Saturday, July 23, 2011

The Philadelphia Story (1940)

I love this movie.

The Philadelphia Story. is a wonderful gem: an extremely funny and smart effort from director George Cukor (Dinner at Eight, Adam's Rib) and a jaw-dropping cast of stars with Cary Grant, Katharine Hepburn and Jimmy Stewart.


Hepburn reprises her role of Tracy Lord from Philip Barry's smash Broadway play.

The beautiful daughter of a very rich society family, Lord's marriage to sailboat tycoon, C.K.Dexter Haven (Grant) went south, badly, two years earlier. Now, she's preparing to tie the knot with self-made man George Kittredge (John Howard). He's trying, sometimes badly, to fit into high society. Trying to ride a horse is, uh, difficult.

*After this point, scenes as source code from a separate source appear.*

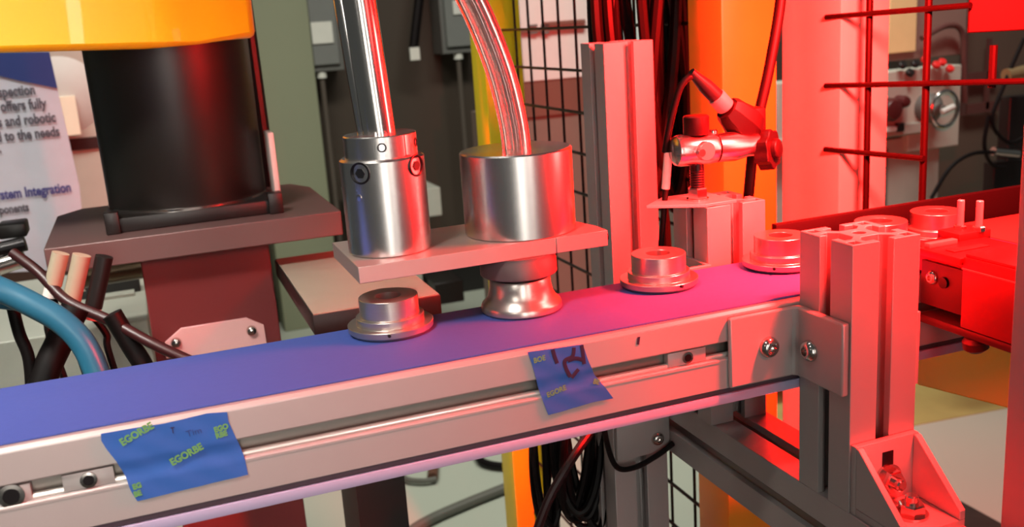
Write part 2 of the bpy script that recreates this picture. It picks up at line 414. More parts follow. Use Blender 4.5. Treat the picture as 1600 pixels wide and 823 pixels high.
# held ring: concave neck
o2 = ring_thing(-129.5, 101, 'steel ring with concave neck held under the gripper pad')
MB().lathe([(4.6, 0), (20.2, 0), (21.2, 1), (21.2, 3.2), (20.6, 4.6), (18.6, 6.4), (17.1, 9.0), (16.2, 13), (16.0, 16.6), (15.4, 17.6), (5.6, 17.6), (5.0, .2), (4.6, 0)], (0, 0, 0), (0, 0, 1), 72, cap=False).build('ring_body', STEEL_RING, o2, local=True, angle=28)

# ------------------------------------------------------------------ robot gripper
gr = thing('robot_gripper', 'double gripper of turned aluminium cylinders on a flat plate above the belt', 'gripper', (-150, 120, -4.5))
PX0, PX1, PY0, PY1, PZ0, PZ1 = -216, -84, 88, 153, -4.6, 3.6
mb = MB(); mb.poly_prism([(PX0, PY0, PZ0), (-113.6, PY0, PZ0), (-113.6, PY0+.8, PZ0), (-113.0, PY0+.8, PZ0), (-113.0, PY0, PZ0), (PX1, PY0, PZ0), (PX1, PY0+14, PZ0), (-95, PY1, PZ0), (PX0, PY1, PZ0)], (0, 0, PZ1-PZ0)); mb.build('gripper_plate', PLATEM, gr, bevel=0.35)
MB().cyl((PX1, 95, -1.5), (PX1+3.0, 95, -1.5), 2.0, seg=16).build('set_screw', BLACKM, gr)
c1 = (-192.5, 118); R1 = 21.2
mb = MB(); mb.lathe([(R1-.6, 3.6), (R1, 4.2), (R1, 50.6), (R1-1.4, 51.6), (8, 51.6)], (c1[0], c1[1], 0), (0, 0, 1), 96, cap=False)
b1 = mb.build('left_cylinder', TURNED_V, gr)
mb = MB(); mb.lathe([(R1-3.0, 51.7), (R1-3.0, 62.2), (R1-3.6, 62.8), (8.4, 62.8), (8.2, 51.7)], (c1[0], c1[1], 0), (0, 0, 1), 96, cap=False)
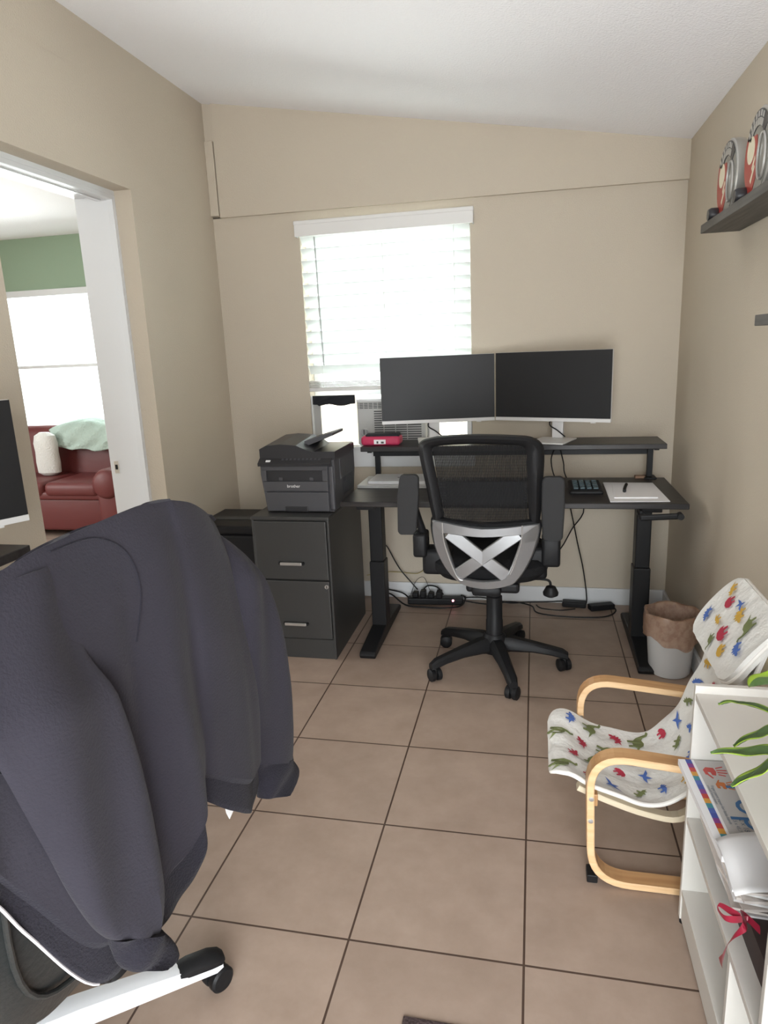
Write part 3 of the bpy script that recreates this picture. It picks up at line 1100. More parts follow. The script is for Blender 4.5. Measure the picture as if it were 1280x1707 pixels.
mb = MB()
mb.lathe([(0.041, 0.12), (0.040, 0.24), (0.038, 0.245), (0.037, 0.36), (0.030, 0.365), (0.030, 0.43)], HC, BLK)
mb.build('gas_column', ch, True)
mb = MB()
mb.box(0.63, 0.87, -1.03, -0.76, 0.425, 0.475, BLK, 0.015, 3)
mb.build('tilt_mechanism', ch)
mb = MB()
mb.tube([(0.85, -0.88, 0.447), (0.96, -0.88, 0.449), (1.003, -0.88, 0.44), (1.01, -0.88, 0.405)], 0.006, BLK)
mb.lathe([(0.006, 0.035), (0.022, 0.028), (0.036, 0.0), (0.034, -0.012), (0.016, -0.022), (0.004, -0.024)], (1.01, -0.88, 0.385), BLK, 20)
mb.build('lever', ch, True)
mb = MB()
rg = []
for z, ex, bx in ((0.475, 0.19, 0.75), (0.485, 0.235, 0.75), (0.52, 0.262, 0.75), (0.555, 0.262, 0.75), (0.575, 0.24, 0.75), (0.582, 0.18, 0.75)):
    ring = []
    for j in range(40):
        a = 2 * PI * j / 40
        cx, cy = math.cos(a), math.sin(a)
        px = abs(cx) ** 0.45 * (1 if cx >= 0 else -1)
        py = abs(cy) ** 0.45 * (1 if cy >= 0 else -1)
        ring.append(Vector((0.735 + px * ex, -0.83 + py * ex * 0.98, z + 0.012 * (abs(px) ** 2))))
    rg.append(ring)
mb.rings(rg, mat('black_seat_fabric', (0.009, 0.009, 0.01), 0.85, bump=(200, 0.3), spec=0.2))
mb.build('seat', ch, True)


def back_y(z):
    return -1.085 - 0.13 * (z - 0.45) + 0.0


def curve_y(x, z):
    # the back wraps forward at its sides
    return back_y(z) + 0.22 * (x - 0.712) ** 2 * 1.6


outer = cat([(0.498, 0, 1.152), (0.56, 0, 1.163), (0.705, 0, 1.168), (0.86, 0, 1.160), (0.925, 0, 1.148), (0.963, 0, 1.115), (0.970, 0, 1.05), (0.964, 0, 0.94), (0.956, 0, 0.80), (0.93, 0, 0.775), (0.715, 0, 0.768), (0.52, 0, 0.79), (0.495, 0, 0.82), (0.476, 0, 0.94), (0.456, 0, 1.055), (0.452, 0, 1.12), (0.468, 0, 1.142)], 4, True)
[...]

Celebrities and the rich were big news 71 years ago and even more so in today's status-loving North American society. That's why it's neat to see Stewart as Macaulay Connor, a magazine reporter who's reluctant to worm his way into the upcoming nuptials with photographer Elizabeth Imbrie (Ruth Hussey). The couple firmly closed the door to any media coverage of their wedding ceremony. Haven, even though he slugged a photographer when he was on vacation with Lord during their marriage, is more than happy to help the reporting duo slip into her moneyed world.

Connor initially clashes with Lord over their differences in status. He's a little sensitive on the money issue because his collection of short stories isn't flying off the shelves. He falls spellbound for her gorgeous looks, something other men have done with less-than-stellar results. "You're lit from within," Connor tells her after a generous helping of vino. "You're the golden girl." Kittridge also vows to worship Lord. She just wants to be loved.

So, Lord is about to marry one man while her first husband pines for a reunion and a new suitor is smitten with her goddess-like ways. Her younger sister, Dinah (Virginia Weidler) still has a soft spot for Haven. Kittridge? Not so much. She's wondering how she can delay the wedding.


Hilarious zingers are shared generously among the cast. There are plenty of laugh-out loud moments. Rolande Young, as Lord's Uncle Willie, is especially sharp with his tongue and his lecherous pursuit of Imbrie.

Infatuation versus true love. The privileged rich and the struggling worker. A second chance at love. A first real encounter with romance. Lots of comedy.

Consider this your invitation to watch The Philadelphia Story.

RATING: 10/10

FUN FACTS: The Philadelphia Story earned six Oscar nominations, including best picture, director and lead actress. The film won two Academy Awards for best actor (Stewart) and screenplay. Rolande Young's first film role was as Dr. Watson in Sherlock Holmes (1922). Virginia Weidler was just 41 when she died of a heart condition in 1968.